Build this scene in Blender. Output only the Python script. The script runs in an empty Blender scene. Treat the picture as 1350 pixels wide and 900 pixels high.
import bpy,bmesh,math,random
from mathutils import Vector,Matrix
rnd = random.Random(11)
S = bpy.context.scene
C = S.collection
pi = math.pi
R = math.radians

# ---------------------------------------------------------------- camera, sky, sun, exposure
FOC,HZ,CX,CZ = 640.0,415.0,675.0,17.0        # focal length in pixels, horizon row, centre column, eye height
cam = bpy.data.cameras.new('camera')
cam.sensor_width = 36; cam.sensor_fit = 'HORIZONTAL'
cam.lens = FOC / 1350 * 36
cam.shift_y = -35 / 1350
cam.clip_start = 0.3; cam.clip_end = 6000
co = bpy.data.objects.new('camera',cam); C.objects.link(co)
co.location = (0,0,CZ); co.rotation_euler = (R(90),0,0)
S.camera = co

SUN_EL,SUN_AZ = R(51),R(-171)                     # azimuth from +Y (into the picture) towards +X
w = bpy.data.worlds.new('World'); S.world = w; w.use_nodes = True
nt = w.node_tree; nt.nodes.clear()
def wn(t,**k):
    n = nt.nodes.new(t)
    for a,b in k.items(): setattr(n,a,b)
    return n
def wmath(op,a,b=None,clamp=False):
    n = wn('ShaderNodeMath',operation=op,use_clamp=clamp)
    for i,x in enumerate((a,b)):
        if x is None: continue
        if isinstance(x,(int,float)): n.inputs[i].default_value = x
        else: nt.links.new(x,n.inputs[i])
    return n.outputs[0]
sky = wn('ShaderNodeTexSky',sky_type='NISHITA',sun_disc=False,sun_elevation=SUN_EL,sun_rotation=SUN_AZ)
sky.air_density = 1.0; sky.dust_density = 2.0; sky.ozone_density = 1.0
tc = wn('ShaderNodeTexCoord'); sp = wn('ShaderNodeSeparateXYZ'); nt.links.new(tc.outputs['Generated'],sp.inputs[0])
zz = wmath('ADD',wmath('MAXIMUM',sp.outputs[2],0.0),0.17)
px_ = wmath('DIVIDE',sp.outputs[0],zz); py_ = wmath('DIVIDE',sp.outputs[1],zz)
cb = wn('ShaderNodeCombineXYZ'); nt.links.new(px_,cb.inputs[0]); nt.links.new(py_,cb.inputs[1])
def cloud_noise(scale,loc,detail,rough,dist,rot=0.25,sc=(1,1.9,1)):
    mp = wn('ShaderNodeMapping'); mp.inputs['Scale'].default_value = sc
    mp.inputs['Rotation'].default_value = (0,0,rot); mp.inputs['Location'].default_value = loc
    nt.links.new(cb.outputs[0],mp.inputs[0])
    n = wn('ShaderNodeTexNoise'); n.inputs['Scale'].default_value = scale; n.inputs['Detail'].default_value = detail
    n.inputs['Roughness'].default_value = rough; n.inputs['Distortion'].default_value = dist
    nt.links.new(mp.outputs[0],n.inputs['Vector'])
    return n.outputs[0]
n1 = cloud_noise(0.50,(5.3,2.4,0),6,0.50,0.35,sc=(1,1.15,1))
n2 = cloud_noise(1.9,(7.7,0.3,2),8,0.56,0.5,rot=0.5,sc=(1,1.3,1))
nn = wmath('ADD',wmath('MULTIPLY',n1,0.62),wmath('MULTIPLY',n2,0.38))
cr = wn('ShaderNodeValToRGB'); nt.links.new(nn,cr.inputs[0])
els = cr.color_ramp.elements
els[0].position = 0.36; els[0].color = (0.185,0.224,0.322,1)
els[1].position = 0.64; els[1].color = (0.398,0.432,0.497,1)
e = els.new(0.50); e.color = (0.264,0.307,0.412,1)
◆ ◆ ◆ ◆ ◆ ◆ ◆
• **Brief**:
The listing above should be transcribed in full, exactly as written.

• **Task result**:
Build this scene in Blender. Output only the Python script. The script runs in an empty Blender scene. Treat the picture as 1350 pixels wide and 900 pixels high.
import bpy,bmesh,math,random
from mathutils import Vector,Matrix
rnd = random.Random(11)
S = bpy.context.scene
C = S.collection
pi = math.pi
R = math.radians

# ---------------------------------------------------------------- camera, sky, sun, exposure
FOC,HZ,CX,CZ = 640.0,415.0,675.0,17.0        # focal length in pixels, horizon row, centre column, eye height
cam = bpy.data.cameras.new('camera')
cam.sensor_width = 36; cam.sensor_fit = 'HORIZONTAL'
cam.lens = FOC / 1350 * 36
cam.shift_y = -35 / 1350
cam.clip_start = 0.3; cam.clip_end = 6000
co = bpy.data.objects.new('camera',cam); C.objects.link(co)
co.location = (0,0,CZ); co.rotation_euler = (R(90),0,0)
S.camera = co

SUN_EL,SUN_AZ = R(51),R(-171)                     # azimuth from +Y (into the picture) towards +X
w = bpy.data.worlds.new('World'); S.world = w; w.use_nodes = True
nt = w.node_tree; nt.nodes.clear()
def wn(t,**k):
    n = nt.nodes.new(t)
    for a,b in k.items(): setattr(n,a,b)
    return n
def wmath(op,a,b=None,clamp=False):
    n = wn('ShaderNodeMath',operation=op,use_clamp=clamp)
    for i,x in enumerate((a,b)):
        if x is None: continue
        if isinstance(x,(int,float)): n.inputs[i].default_value = x
        else: nt.links.new(x,n.inputs[i])
    return n.outputs[0]
sky = wn('ShaderNodeTexSky',sky_type='NISHITA',sun_disc=False,sun_elevation=SUN_EL,sun_rotation=SUN_AZ)
sky.air_density = 1.0; sky.dust_density = 2.0; sky.ozone_density = 1.0
tc = wn('ShaderNodeTexCoord'); sp = wn('ShaderNodeSeparateXYZ'); nt.links.new(tc.outputs['Generated'],sp.inputs[0])
zz = wmath('ADD',wmath('MAXIMUM',sp.outputs[2],0.0),0.17)
px_ = wmath('DIVIDE',sp.outputs[0],zz); py_ = wmath('DIVIDE',sp.outputs[1],zz)
cb = wn('ShaderNodeCombineXYZ'); nt.links.new(px_,cb.inputs[0]); nt.links.new(py_,cb.inputs[1])
def cloud_noise(scale,loc,detail,rough,dist,rot=0.25,sc=(1,1.9,1)):
    mp = wn('ShaderNodeMapping'); mp.inputs['Scale'].default_value = sc
    mp.inputs['Rotation'].default_value = (0,0,rot); mp.inputs['Location'].default_value = loc
    nt.links.new(cb.outputs[0],mp.inputs[0])
    n = wn('ShaderNodeTexNoise'); n.inputs['Scale'].default_value = scale; n.inputs['Detail'].default_value = detail
    n.inputs['Roughness'].default_value = rough; n.inputs['Distortion'].default_value = dist
    nt.links.new(mp.outputs[0],n.inputs['Vector'])
    return n.outputs[0]
n1 = cloud_noise(0.50,(5.3,2.4,0),6,0.50,0.35,sc=(1,1.15,1))
n2 = cloud_noise(1.9,(7.7,0.3,2),8,0.56,0.5,rot=0.5,sc=(1,1.3,1))
nn = wmath('ADD',wmath('MULTIPLY',n1,0.62),wmath('MULTIPLY',n2,0.38))
cr = wn('ShaderNodeValToRGB'); nt.links.new(nn,cr.inputs[0])
els = cr.color_ramp.elements
els[0].position = 0.36; els[0].color = (0.185,0.224,0.322,1)
els[1].position = 0.64; els[1].color = (0.398,0.432,0.497,1)
e = els.new(0.50); e.color = (0.264,0.307,0.412,1)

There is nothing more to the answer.